▶ _DIRECTIVE_: Could you extract every entry below and reproduce it exactly?
* start *
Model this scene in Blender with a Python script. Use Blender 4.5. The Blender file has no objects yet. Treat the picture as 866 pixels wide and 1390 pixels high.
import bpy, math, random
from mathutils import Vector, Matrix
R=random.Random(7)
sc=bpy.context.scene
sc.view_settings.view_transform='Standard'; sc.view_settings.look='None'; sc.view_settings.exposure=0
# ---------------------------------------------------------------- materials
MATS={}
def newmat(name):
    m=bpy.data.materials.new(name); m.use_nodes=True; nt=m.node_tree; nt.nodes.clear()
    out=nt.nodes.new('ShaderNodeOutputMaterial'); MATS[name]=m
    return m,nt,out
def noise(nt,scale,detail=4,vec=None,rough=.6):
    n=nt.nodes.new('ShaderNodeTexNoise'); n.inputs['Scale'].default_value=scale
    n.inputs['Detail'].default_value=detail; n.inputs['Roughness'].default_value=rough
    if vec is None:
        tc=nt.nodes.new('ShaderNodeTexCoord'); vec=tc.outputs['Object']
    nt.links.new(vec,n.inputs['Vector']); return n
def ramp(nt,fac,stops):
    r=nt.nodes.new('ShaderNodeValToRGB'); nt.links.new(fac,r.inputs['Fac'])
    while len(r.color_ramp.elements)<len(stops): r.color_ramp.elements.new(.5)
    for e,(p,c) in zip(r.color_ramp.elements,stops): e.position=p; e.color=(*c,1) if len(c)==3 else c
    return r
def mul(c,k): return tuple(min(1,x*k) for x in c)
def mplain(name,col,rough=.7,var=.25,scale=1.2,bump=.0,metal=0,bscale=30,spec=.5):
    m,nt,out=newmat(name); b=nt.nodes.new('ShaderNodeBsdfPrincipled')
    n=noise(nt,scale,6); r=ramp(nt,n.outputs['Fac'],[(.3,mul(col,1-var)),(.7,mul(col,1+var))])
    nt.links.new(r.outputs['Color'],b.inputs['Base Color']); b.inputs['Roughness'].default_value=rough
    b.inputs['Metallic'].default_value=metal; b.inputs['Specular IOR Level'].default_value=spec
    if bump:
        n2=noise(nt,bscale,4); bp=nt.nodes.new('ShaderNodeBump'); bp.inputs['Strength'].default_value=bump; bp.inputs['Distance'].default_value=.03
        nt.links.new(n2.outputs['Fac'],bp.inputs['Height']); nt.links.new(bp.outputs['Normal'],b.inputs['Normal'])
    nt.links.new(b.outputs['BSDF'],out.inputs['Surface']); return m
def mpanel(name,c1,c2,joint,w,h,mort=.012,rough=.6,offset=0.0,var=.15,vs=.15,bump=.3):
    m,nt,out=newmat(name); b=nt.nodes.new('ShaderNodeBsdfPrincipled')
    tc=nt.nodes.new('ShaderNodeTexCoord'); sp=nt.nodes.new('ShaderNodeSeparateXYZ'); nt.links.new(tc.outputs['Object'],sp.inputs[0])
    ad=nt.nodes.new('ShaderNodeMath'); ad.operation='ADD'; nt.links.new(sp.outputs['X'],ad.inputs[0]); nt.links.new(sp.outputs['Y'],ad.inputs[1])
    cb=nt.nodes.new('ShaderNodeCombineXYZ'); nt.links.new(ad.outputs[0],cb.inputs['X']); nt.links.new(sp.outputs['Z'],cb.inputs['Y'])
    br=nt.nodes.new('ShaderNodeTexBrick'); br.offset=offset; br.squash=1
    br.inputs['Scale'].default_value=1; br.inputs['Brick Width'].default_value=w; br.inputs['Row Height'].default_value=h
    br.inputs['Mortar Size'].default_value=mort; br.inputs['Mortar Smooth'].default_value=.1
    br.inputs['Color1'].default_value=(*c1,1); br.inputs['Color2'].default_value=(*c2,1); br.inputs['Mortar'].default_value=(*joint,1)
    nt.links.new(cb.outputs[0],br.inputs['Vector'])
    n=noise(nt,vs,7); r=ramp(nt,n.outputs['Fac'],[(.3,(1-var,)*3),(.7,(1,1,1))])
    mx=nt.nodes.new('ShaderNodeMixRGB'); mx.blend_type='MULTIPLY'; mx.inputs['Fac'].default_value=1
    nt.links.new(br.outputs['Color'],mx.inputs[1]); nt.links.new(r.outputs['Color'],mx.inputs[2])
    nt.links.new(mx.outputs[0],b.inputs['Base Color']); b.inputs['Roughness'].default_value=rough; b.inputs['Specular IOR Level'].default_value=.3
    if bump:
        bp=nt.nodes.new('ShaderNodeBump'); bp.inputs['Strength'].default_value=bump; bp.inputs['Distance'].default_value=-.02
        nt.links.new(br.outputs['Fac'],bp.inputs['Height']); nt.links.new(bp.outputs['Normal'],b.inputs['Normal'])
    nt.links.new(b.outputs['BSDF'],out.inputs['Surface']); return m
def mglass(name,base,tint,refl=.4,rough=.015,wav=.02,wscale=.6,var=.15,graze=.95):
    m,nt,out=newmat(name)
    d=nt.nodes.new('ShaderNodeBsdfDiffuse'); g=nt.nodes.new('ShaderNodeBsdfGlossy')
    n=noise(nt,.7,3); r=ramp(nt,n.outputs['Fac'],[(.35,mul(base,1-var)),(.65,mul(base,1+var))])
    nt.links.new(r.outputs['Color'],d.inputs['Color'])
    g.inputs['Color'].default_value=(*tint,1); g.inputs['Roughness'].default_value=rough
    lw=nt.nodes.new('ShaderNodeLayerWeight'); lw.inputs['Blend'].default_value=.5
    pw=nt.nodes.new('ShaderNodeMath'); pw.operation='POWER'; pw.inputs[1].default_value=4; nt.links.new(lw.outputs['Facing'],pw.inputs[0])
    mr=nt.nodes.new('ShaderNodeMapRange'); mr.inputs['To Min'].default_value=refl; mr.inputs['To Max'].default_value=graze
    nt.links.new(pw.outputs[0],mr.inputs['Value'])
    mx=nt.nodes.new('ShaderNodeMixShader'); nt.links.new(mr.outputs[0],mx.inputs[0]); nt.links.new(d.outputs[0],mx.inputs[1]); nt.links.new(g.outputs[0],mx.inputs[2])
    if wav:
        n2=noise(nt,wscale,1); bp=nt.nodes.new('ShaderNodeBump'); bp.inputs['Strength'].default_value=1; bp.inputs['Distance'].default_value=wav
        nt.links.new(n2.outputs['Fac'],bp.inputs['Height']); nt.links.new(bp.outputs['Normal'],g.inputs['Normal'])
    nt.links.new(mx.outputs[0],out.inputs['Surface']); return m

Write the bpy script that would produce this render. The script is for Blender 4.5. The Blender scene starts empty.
* end *
▶ _ANSWER TO THE EXERCISE_:
Model this scene in Blender with a Python script. Use Blender 4.5. The Blender file has no objects yet. Treat the picture as 866 pixels wide and 1390 pixels high.
import bpy, math, random
from mathutils import Vector, Matrix
R=random.Random(7)
sc=bpy.context.scene
sc.view_settings.view_transform='Standard'; sc.view_settings.look='None'; sc.view_settings.exposure=0
# ---------------------------------------------------------------- materials
MATS={}
def newmat(name):
    m=bpy.data.materials.new(name); m.use_nodes=True; nt=m.node_tree; nt.nodes.clear()
    out=nt.nodes.new('ShaderNodeOutputMaterial'); MATS[name]=m
    return m,nt,out
def noise(nt,scale,detail=4,vec=None,rough=.6):
    n=nt.nodes.new('ShaderNodeTexNoise'); n.inputs['Scale'].default_value=scale
    n.inputs['Detail'].default_value=detail; n.inputs['Roughness'].default_value=rough
    if vec is None:
        tc=nt.nodes.new('ShaderNodeTexCoord'); vec=tc.outputs['Object']
    nt.links.new(vec,n.inputs['Vector']); return n
def ramp(nt,fac,stops):
    r=nt.nodes.new('ShaderNodeValToRGB'); nt.links.new(fac,r.inputs['Fac'])
    while len(r.color_ramp.elements)<len(stops): r.color_ramp.elements.new(.5)
    for e,(p,c) in zip(r.color_ramp.elements,stops): e.position=p; e.color=(*c,1) if len(c)==3 else c
    return r
def mul(c,k): return tuple(min(1,x*k) for x in c)
def mplain(name,col,rough=.7,var=.25,scale=1.2,bump=.0,metal=0,bscale=30,spec=.5):
    m,nt,out=newmat(name); b=nt.nodes.new('ShaderNodeBsdfPrincipled')
    n=noise(nt,scale,6); r=ramp(nt,n.outputs['Fac'],[(.3,mul(col,1-var)),(.7,mul(col,1+var))])
    nt.links.new(r.outputs['Color'],b.inputs['Base Color']); b.inputs['Roughness'].default_value=rough
    b.inputs['Metallic'].default_value=metal; b.inputs['Specular IOR Level'].default_value=spec
    if bump:
        n2=noise(nt,bscale,4); bp=nt.nodes.new('ShaderNodeBump'); bp.inputs['Strength'].default_value=bump; bp.inputs['Distance'].default_value=.03
        nt.links.new(n2.outputs['Fac'],bp.inputs['Height']); nt.links.new(bp.outputs['Normal'],b.inputs['Normal'])
    nt.links.new(b.outputs['BSDF'],out.inputs['Surface']); return m
def mpanel(name,c1,c2,joint,w,h,mort=.012,rough=.6,offset=0.0,var=.15,vs=.15,bump=.3):
    m,nt,out=newmat(name); b=nt.nodes.new('ShaderNodeBsdfPrincipled')
    tc=nt.nodes.new('ShaderNodeTexCoord'); sp=nt.nodes.new('ShaderNodeSeparateXYZ'); nt.links.new(tc.outputs['Object'],sp.inputs[0])
    ad=nt.nodes.new('ShaderNodeMath'); ad.operation='ADD'; nt.links.new(sp.outputs['X'],ad.inputs[0]); nt.links.new(sp.outputs['Y'],ad.inputs[1])
    cb=nt.nodes.new('ShaderNodeCombineXYZ'); nt.links.new(ad.outputs[0],cb.inputs['X']); nt.links.new(sp.outputs['Z'],cb.inputs['Y'])
    br=nt.nodes.new('ShaderNodeTexBrick'); br.offset=offset; br.squash=1
    br.inputs['Scale'].default_value=1; br.inputs['Brick Width'].default_value=w; br.inputs['Row Height'].default_value=h
    br.inputs['Mortar Size'].default_value=mort; br.inputs['Mortar Smooth'].default_value=.1
    br.inputs['Color1'].default_value=(*c1,1); br.inputs['Color2'].default_value=(*c2,1); br.inputs['Mortar'].default_value=(*joint,1)
    nt.links.new(cb.outputs[0],br.inputs['Vector'])
    n=noise(nt,vs,7); r=ramp(nt,n.outputs['Fac'],[(.3,(1-var,)*3),(.7,(1,1,1))])
    mx=nt.nodes.new('ShaderNodeMixRGB'); mx.blend_type='MULTIPLY'; mx.inputs['Fac'].default_value=1
    nt.links.new(br.outputs['Color'],mx.inputs[1]); nt.links.new(r.outputs['Color'],mx.inputs[2])
    nt.links.new(mx.outputs[0],b.inputs['Base Color']); b.inputs['Roughness'].default_value=rough; b.inputs['Specular IOR Level'].default_value=.3
    if bump:
        bp=nt.nodes.new('ShaderNodeBump'); bp.inputs['Strength'].default_value=bump; bp.inputs['Distance'].default_value=-.02
        nt.links.new(br.outputs['Fac'],bp.inputs['Height']); nt.links.new(bp.outputs['Normal'],b.inputs['Normal'])
    nt.links.new(b.outputs['BSDF'],out.inputs['Surface']); return m
def mglass(name,base,tint,refl=.4,rough=.015,wav=.02,wscale=.6,var=.15,graze=.95):
    m,nt,out=newmat(name)
    d=nt.nodes.new('ShaderNodeBsdfDiffuse'); g=nt.nodes.new('ShaderNodeBsdfGlossy')
    n=noise(nt,.7,3); r=ramp(nt,n.outputs['Fac'],[(.35,mul(base,1-var)),(.65,mul(base,1+var))])
    nt.links.new(r.outputs['Color'],d.inputs['Color'])
    g.inputs['Color'].default_value=(*tint,1); g.inputs['Roughness'].default_value=rough
    lw=nt.nodes.new('ShaderNodeLayerWeight'); lw.inputs['Blend'].default_value=.5
    pw=nt.nodes.new('ShaderNodeMath'); pw.operation='POWER'; pw.inputs[1].default_value=4; nt.links.new(lw.outputs['Facing'],pw.inputs[0])
    mr=nt.nodes.new('ShaderNodeMapRange'); mr.inputs['To Min'].default_value=refl; mr.inputs['To Max'].default_value=graze
    nt.links.new(pw.outputs[0],mr.inputs['Value'])
    mx=nt.nodes.new('ShaderNodeMixShader'); nt.links.new(mr.outputs[0],mx.inputs[0]); nt.links.new(d.outputs[0],mx.inputs[1]); nt.links.new(g.outputs[0],mx.inputs[2])
    if wav:
        n2=noise(nt,wscale,1); bp=nt.nodes.new('ShaderNodeBump'); bp.inputs['Strength'].default_value=1; bp.inputs['Distance'].default_value=wav
        nt.links.new(n2.outputs['Fac'],bp.inputs['Height']); nt.links.new(bp.outputs['Normal'],g.inputs['Normal'])
    nt.links.new(mx.outputs[0],out.inputs['Surface']); return m

Write the bpy script that would produce this render. The script is for Blender 4.5. The Blender scene starts empty.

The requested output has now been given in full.